begin Data segment

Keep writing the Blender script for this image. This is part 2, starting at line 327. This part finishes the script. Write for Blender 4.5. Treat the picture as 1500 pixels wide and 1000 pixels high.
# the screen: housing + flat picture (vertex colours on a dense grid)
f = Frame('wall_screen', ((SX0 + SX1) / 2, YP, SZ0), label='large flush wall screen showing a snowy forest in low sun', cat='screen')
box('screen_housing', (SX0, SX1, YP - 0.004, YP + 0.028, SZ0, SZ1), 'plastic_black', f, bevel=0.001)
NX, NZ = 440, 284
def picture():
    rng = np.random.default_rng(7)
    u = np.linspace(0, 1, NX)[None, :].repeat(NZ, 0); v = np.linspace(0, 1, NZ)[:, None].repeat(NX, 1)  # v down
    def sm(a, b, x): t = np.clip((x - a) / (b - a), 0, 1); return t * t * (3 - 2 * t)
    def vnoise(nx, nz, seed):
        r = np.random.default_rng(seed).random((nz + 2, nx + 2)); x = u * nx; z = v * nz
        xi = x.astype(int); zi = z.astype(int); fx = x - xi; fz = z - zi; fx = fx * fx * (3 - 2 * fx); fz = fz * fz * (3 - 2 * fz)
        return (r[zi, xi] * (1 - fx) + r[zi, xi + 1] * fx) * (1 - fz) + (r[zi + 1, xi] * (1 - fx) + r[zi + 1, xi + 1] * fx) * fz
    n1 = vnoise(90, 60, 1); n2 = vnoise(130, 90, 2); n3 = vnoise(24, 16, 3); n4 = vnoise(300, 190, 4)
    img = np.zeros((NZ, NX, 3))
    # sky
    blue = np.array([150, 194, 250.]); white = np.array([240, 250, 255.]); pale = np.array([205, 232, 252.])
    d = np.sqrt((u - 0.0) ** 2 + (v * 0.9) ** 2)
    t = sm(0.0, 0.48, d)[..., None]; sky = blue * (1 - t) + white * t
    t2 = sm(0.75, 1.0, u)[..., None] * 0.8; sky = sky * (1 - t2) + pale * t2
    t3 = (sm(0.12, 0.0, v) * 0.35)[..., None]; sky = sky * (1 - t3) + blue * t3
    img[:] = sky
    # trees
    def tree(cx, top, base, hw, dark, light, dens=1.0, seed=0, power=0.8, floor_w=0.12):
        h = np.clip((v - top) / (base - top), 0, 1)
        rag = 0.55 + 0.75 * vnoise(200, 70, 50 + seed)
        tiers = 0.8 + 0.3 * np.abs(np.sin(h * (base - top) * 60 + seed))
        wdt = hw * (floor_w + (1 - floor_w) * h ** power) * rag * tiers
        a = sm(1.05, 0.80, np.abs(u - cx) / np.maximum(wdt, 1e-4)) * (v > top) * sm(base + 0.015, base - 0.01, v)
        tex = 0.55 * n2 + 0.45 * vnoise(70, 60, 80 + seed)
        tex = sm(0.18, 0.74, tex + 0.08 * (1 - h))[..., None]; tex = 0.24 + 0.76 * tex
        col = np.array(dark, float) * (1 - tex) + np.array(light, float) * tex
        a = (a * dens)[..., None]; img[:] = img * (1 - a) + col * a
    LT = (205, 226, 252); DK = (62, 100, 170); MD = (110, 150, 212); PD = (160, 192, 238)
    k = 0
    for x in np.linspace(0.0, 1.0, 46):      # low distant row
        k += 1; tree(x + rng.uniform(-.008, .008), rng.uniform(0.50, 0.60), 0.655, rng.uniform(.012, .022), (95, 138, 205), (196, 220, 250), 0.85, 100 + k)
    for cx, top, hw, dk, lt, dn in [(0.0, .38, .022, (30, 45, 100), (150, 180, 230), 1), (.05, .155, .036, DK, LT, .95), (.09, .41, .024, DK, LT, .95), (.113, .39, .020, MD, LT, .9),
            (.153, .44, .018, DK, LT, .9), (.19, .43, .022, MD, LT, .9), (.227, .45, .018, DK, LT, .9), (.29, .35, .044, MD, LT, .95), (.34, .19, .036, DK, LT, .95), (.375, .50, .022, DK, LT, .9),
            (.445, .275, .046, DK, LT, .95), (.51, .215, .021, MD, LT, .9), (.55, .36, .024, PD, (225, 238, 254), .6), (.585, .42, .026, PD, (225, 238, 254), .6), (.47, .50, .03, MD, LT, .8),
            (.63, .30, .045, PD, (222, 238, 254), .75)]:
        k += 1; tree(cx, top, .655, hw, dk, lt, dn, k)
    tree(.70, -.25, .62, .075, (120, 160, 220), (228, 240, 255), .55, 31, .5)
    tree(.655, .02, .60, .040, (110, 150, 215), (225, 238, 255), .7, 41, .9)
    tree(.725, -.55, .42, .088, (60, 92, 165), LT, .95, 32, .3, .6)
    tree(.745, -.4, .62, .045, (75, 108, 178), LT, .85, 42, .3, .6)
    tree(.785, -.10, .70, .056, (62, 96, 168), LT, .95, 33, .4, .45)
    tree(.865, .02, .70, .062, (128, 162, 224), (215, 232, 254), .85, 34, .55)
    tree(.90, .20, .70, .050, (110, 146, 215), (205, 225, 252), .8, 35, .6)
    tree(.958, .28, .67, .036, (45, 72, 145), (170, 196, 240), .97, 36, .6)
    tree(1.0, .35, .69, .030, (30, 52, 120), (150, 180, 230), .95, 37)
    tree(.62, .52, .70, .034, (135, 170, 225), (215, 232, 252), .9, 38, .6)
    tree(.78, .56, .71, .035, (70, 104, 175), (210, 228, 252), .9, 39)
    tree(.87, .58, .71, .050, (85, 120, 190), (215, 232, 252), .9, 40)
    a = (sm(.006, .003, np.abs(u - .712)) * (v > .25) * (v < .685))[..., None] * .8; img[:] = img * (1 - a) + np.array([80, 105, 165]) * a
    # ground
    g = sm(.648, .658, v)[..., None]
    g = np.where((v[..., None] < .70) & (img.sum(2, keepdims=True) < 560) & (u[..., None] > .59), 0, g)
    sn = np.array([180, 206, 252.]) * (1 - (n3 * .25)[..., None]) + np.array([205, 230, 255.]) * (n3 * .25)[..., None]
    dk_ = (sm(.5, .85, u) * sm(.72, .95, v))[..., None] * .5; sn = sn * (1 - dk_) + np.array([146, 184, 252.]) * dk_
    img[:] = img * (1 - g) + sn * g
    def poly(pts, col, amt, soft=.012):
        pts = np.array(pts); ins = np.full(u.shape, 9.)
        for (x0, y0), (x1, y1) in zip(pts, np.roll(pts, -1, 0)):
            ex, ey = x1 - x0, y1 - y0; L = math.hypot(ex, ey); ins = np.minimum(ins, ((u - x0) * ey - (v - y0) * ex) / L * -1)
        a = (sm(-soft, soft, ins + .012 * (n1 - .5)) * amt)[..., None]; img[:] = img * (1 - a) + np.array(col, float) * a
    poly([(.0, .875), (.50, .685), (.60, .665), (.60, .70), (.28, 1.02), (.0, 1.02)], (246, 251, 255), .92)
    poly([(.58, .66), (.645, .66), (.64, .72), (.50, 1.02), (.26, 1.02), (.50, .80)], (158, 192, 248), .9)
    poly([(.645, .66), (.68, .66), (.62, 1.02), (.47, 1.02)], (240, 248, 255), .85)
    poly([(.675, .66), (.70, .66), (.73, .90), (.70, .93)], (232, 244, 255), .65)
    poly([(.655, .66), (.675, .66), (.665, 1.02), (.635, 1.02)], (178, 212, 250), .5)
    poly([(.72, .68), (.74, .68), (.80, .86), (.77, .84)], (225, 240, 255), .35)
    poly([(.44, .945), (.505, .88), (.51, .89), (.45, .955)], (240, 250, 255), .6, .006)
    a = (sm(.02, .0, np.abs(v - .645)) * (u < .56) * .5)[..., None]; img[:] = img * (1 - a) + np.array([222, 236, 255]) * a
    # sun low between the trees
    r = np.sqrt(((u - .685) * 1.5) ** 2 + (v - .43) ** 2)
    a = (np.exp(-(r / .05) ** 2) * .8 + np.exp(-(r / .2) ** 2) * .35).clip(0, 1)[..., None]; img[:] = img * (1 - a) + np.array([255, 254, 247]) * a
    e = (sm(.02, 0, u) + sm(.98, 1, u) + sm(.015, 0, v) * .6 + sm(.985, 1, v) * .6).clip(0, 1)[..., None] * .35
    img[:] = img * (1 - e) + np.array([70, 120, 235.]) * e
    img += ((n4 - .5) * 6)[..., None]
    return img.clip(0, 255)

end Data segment

Write down the number of lines where the word "picture" appears, and nothing further.

3